Since it’s harder for roots to absorb the nutrients carried in larger drops of water, and the drops tend to gather and drip off quickly, the nutrient solution must be applied more frequently and in greater amounts. Often, roots don’t have an opportunity to dry off between soakings, leaving them constantly wet. In fact, this kind of low pressure aeroponics (LPA) is often referred to as “soakponics”. It’s pretty apparent that this situation doesn’t allow roots unfettered access to oxygen, so these setups aren’t able to maximize growth as much as other, more expensive systems.
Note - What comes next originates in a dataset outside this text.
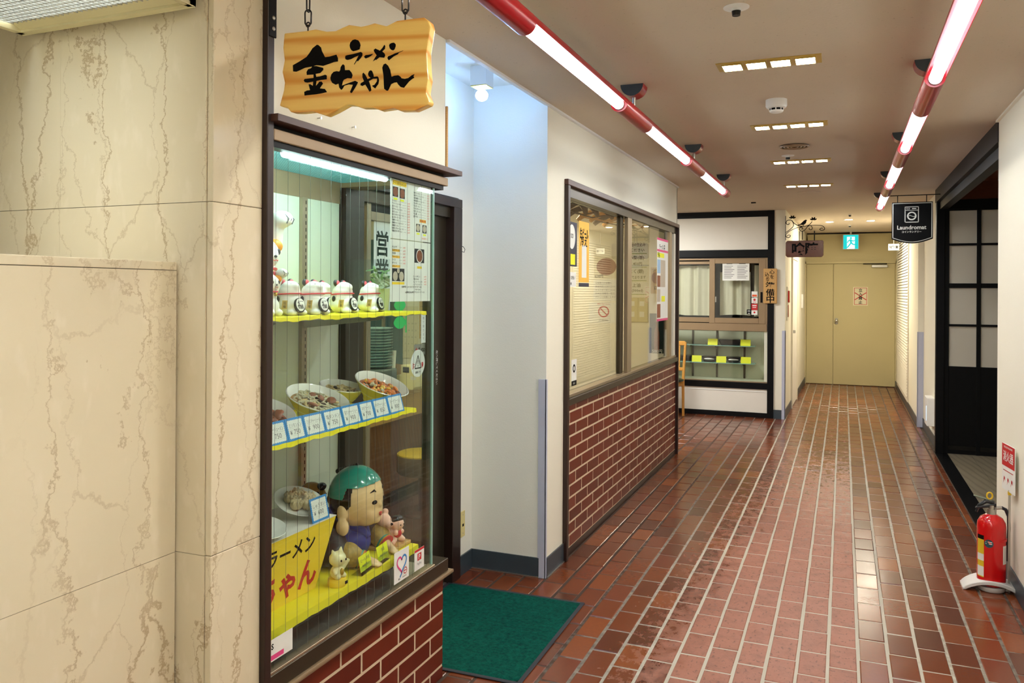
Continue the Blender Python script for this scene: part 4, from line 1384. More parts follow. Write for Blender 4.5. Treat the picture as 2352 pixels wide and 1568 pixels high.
tc, og, xd, yd = on_x(IN, 2.482, 1.508, 'menu_sheet', 'lower menu sheet with dumpling photos and opening hours, on the glass', 'menu', .300, .2235)
e = xd.cross(yd) * .0003
LL = ['ギョウザ', '五目ヤキソバ', '焼肉丼', 'チャーハン', 'ライス', '半ライス', '小カレー']
q = MB(); ql = MB(); qp = MB()
for i, s_ in enumerate(LL):
    z = .197 - i * .0115
    q.text(s_, .0085, og + e, xd, yd, .012, z, .012, fit=.05, align='L', res=1)
    if i < 6:
        ql.rect(og, xd, yd, .062, .082, z - .001, z - .0004)
        qp.text('%d円' % (150 + (i * 110) % 600), .0075, og + e, xd, yd, .097, z - .001, .02, res=1)
for i, s_ in enumerate(['ビール (中ビン)', '冷酒 (300ml)', 'ジュース・ウーロン茶', 'ノンアルコールビール']):
    z = .093 - i * .0098
    q.text(s_, .008, og + e, xd, yd, .165, z, .0, fit=.07, align='L', res=1)
    qp.text('%d円' % (600 - i * 100), .0075, og + e, xd, yd, .258, z, .02, res=1)
q.text('営業時間 11:30〜15:00 ラストオーダー14:30', .0078, og + e, xd, yd, .155, .054, .01, fit=.17, res=1)
q.text('17:00〜20:00', .0078, og + e, xd, yd, .2, .044, .01, res=1)
q.text('※日曜祝日は20時までラストオーダー19:30', .0078, og + e, xd, yd, .18, .034, .01, fit=.19, res=1)
ink(tc, 'lettering', 'ink', q); ink(tc, 'leader_lines', 'ink_grey', ql); ink(tc, 'prices', 'ink_coral', qp)
q = MB().rect(og, xd, yd, .012, .066, .180, .189).rect(og, xd, yd, .012, .066, .157, .166).rect(og, xd, yd, .012, .070, .123, .132); ink(tc, 'highlight', 'amber_print', q)
q = MB().rect(og, xd, yd, .012, .100, .074, .120).rect(og, xd, yd, .175, .25, .145, .198); ink(tc, 'photo_backdrop', 'photo_dark', q)
q = MB().disc(og + e, xd, yd, .035, .092, .017).disc(og + e, xd, yd, .078, .092, .017).disc(og + e, xd, yd, .056, .112, .0095); ink(tc, 'photo', 'photo_pale', q)
q = MB().disc(og + e, xd, yd, .213, .171, .026); ink(tc, 'photo_rim', 'paper', q)
q = MB().disc(og + 2 * e, xd, yd, .213, .171, .0225); ink(tc, 'photo', 'photo_brown', q)
q = MB().rect(og, xd, yd, .012, .1, .062, .071).rect(og, xd, yd, .195, .232, .123, .132); ink(tc, 'caption_band', 'yellow_print', q)

OUT = -1.4808
tc, og, xd, yd = on_x(OUT, 2.507, .494, 'heart_notice', 'white sticker with a pink and blue heart on the case glass', 'sticker', .105, .112)
e = xd.cross(yd) * .0003
pts = []
for i in range(41):
    a = 2 * PI * i / 40
    pts.append((.053 + .0022 * 16 * math.sin(a) ** 3 * .95, .063 + .0021 * (13 * math.cos(a) - 5 * math.cos(2 * a) - 2 * math.cos(3 * a) - math.cos(4 * a))))
def ribbon(seq, w0):
    m_ = MB()
    for j in range(len(seq) - 1):
        (ax, ay), (bx, by) = seq[j], seq[j + 1]
        dx, dy = bx - ax, by - ay
        L = math.hypot(dx, dy) or 1
        px, py = -dy / L * w0, dx / L * w0
        m_.flat([(ax - px, ay - py), (bx - px, by - py), (bx + px, by + py), (ax + px, ay + py)], og + e, xd, yd)
    return m_
ink(tc, 'heart_ribbon', 'blue_card', ribbon(pts[:21] + [(.045, .02), (.04, .015)], .0036))
ink(tc, 'heart_ribbon', 'pink_print', ribbon(pts[20:], .0036))
q = MB().annulus(og + e, xd, yd, .078, .030, .0095, .0125).rect(og + e, xd, yd, .070, .086, .0285, .0315); ink(tc, 'no_smoking_mark', 'ink_red', q)
q = MB().text('禁煙', .007, og + e, xd, yd, .035, .010, .01).text('受動喫煙対策', .005, og + e, xd, yd, .072, .010); ink(tc, 'lettering', 'ink', q)
tc, og, xd, yd = on_x(OUT, 2.655, .494, 'payment_sticker', 'white sticker with a red top edge beside the heart notice', 'sticker', .074, .078)
e = xd.cross(yd) * .0003
q = MB().rect(og, xd, yd, 0, .074, .069, .078).rect(og, xd, yd, .022, .052, .034, .061); ink(tc, 'red_mark', 'ink_red', q)
q = MB().text('P', .026, og + e, xd, yd, .037, .0475, .03); ink(tc, 'white_letter', 'paper', q)
q = MB().text('PayPay', .012, og + e, xd, yd, .037, .021, .0); ink(tc, 'lettering', 'ink_grey', q)
tc, og, xd, yd = on_x(OUT, 1.832, .502, 'corner_sticker', 'white sticker with a pink band, low in the case corner', 'sticker', .10, .062)
e = xd.cross(yd) * .0003
q = MB().rect(og, xd, yd, 0, .06, .004, .018); ink(tc, 'pink_band', 'pink_print', q)
q = MB().text('S', .022, og + e, xd, yd, .010, .042, .03); ink(tc, 'lettering', 'ink', q)
SIGN_OUT = [(-219, 111), (-182, 110), (-146, 109), (-116, 110), (-82, 100), (-52, 98), (-31, 104), (-10, 109), (27, 100), (47, 101), (68, 104), (104, 92), (135, 102), (174, 102), (214, 101), (228, 89), (233, 74), (228, 47), (222, 11), (224, -30), (227, -57), (221, -90), (231, -114), (227, -121), (188, -133), (146, -130), (126, -122), (86, -124), (66, -116), (29, -113), (5, -104), (-16, -101), (-54, -116), (-83, -125), (-126, -110), (-165, -110), (-196, -107), (-207, -95), (-234, -87), (-220, -46), (-217, -25), (-225, 5), (-218, 37), (-223, 71)]
SIGN_INK = [[(-189, 20), (-167, 28), (-144, 38), (-135, 47), (-125, 59), (-111, 67), (-106, 66), (-97, 58), (-94, 48), (-84, 31), (-70, 31), (-48, 34), (-43, 24), (-43, 15), (-55, 15), (-69, 12), (-90, 8), (-105, 11), (-112, 12), (-119, 11), (-125, 10), (-148, 9), (-165, 4), (-177, 1), (-188, 3)], [(-125, 11), (-112, 10), (-90, 3), (-89, -2), (-99, -10), (-114, -11), (-112, -19), (-101, -19), (-83, -16), (-78, -19), (-78, -29), (-96, -29), (-111, -30), (-113, -43), (-105, -36), (-103, -33), (-95, -33), (-90, -39), (-100, -51), (-84, -54), (-77, -63), (-94, -65), (-112, -66), (-150, -66), (-151, -56), (-142, -53), (-132, -53), (-137, -37), (-131, -37), (-123, -42), (-122, -31), (-141, -32), (-149, -30), (-153, -25), (-150, -21), (-121, -21), (-121, -12), (-143, -11), (-144, -3), (-139, 4), (-129, 6)], [(-7, 54), (-5, 61), (2, 67), (10, 68), (20, 64), (25, 57), (27, 50), (24, 40), (15, 38), (4, 37), (-2, 41), (-6, 48)], [(-21, 22), (-20, 28), (-13, 29), (4, 30), (21, 32), (28, 33), (33, 29), (33, 23), (27, 16), (19, 9), (16, 11), (8, 1), (7, 3), (14, 13), (21, 24), (9, 21), (-2, 17), (-13, 16), (-19, 18)], [(38, 20), (42, 23), (52, 23), (66, 24), (59, 19), (52, 16), (43, 14), (39, 17)], [(67, 34), (72, 37), (78, 34), (86, 30), (94, 37), (99, 44), (102, 40), (101, 33), (93, 27), (100, 21), (102, 16), (99, 10), (85, 13), (75, 7), (72, 8), (65, 4), (70, 12), (76, 19), (69, 28)], [(113, 40), (115, 44), (121, 46), (128, 46), (133, 41), (133, 36), (130, 29), (126, 26), (120, 28), (115, 33)], [(108, 9), (111, 13), (117, 14), (130, 18), (142, 20), (155, 23), (155, 22), (142, 18), (140, 15), (128, 11), (113, 2), (110, 5)], [(-67, -26), (-64, -17), (-57, -11), (-47, -10), (-39, -12), (-36, -8), (-35, -1), (-30, 5), (-26, 6), (-22, 2), (-21, -10), (-7, -11), (0, -19), (3, -26), (0, -34), (-13, -32), (-24, -35), (-27, -39), (-30, -50), (-14, -46), (11, -41), (20, -46), (13, -57), (2, -71), (-1, -73), (-5, -69), (-1, -61), (4, -51), (-9, -49), (-22, -51), (-29, -60), (-33, -61), (-39, -54), (-41, -44), (-50, -46), (-61, -40), (-66, -32)], [(33, -25), (36, -22), (42, -28), (49, -40), (58, -38), (52, -33), (50, -27), (53, -20), (59, -18), (63, -21), (67, -30), (68, -36), (79, -36), (82, -39), (84, -47), (82, -56), (72, -67), (62, -59), (70, -57), (77, -49), (78, -42), (66, -41), (53, -46), (58, -58), (61, -71), (55, -74), (50, -66), (42, -54), (33, -57), (27, -54), (28, -49), (38, -45), (33, -34)], [(93, -15), (97, -7), (103, -5), (111, -12), (117, -23), (121, -41), (130, -39), (141, -39), (147, -43), (151, -48), (160, -50), (170, -49), (180, -43), (188, -41), (188, -43), (185, -45), (188, -50), (181, -53), (173, -58), (158, -73), (148, -70), (141, -63), (137, -57), (130, -57), (120, -60), (115, -70), (111, -76), (107, -76), (99, -70), (98, -59), (97, -37)]]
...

LPA systems still do have their niche, primarily because they are relatively cheap to buy and set up. Inexpensive components like pond pumps are well suited to pushing large volumes of water at low pressure, for example, but since these pumps will typically be in constant use, the energy cost can be comparatively high. Overall, though, LPA systems are easy to maintain, and for all their disadvantages, they are more efficient than other non-aeroponics types of hydroponics. While they’re not suited for large or commercial operations, LPA systems are a good option for hobbyists or demonstration projects.
High pressure
High-pressure aeroponics systems are characterized by the size of droplets they are able to deliver. In these systems, nutrients are delivered in droplets ranging from 20 to 50 microns using a high pressure diaphragm pump and appropriately sized mist heads. Plants do best when droplets are in this range since they absorb the mist more efficiently. This means that there’s no need to provide a constant spray across the roots, as there is in LPA systems. Instead, mist is applied at frequent intervals for short periods of time, often less than 5 seconds. Since the droplets are so readily absorbed, there’s no need to spray the roots constantly and, compared to “soakponics”, HPA plants have much greater access to oxygen over time. In HPA, a typical cycle may be 5 seconds of mist every 5 minutes, which means plants may be fed a few hundred times per day.
HPA systems are more expensive than their low pressure cousins, not only because high pressure pumps and specialized nozzles are more expensive, but because they also usually include components for air and water purification, nutrient sterilization, etc. The system also requires electric valves, accumulator tanks, pressure valves, and other equipment to function seamlessly.
Overall, high pressure aeroponics is a more advanced system, highly efficient and cost-efficient because water use is minimal and roots absorb nutrients as soon as the droplets hit the root surface. Virtually nothing is lost or wasted, allowing plants in HPA systems to grow up to 20% faster than those in other hydroponics systems.
Fogponics (Ultrasonic Fogger Aeroponics)
Fogponics can be compared to HPA on steroids, except not quite. The concept of fogponics starts with providing water in a nutrient solution to the bare roots of plants, but these systems create tiny water molecules no larger than about 5 microns, which have an appearance more like fog than mist. This persistent humid environment is similar to a rainforest, but full of nutrient-rich fog. The tiny droplets persist and float through the air, allowing them to travel freely, completely penetrating the root mass.
One advantage here is that with such miniscule water droplets, very little damage is done to root systems, even if they are young or delicate. With larger droplets, even those in the 50 micron range from HPA, there is still a risk of root damage. On the other hand, since there is very little moisture contained in fog, it’s necessary to maintain foggy conditions at all times. A particular tradeoff here for the optimized growth environment is an increase in maintenance chores, since accumulated salt and scale is more prone to affect ultrasonic foggers.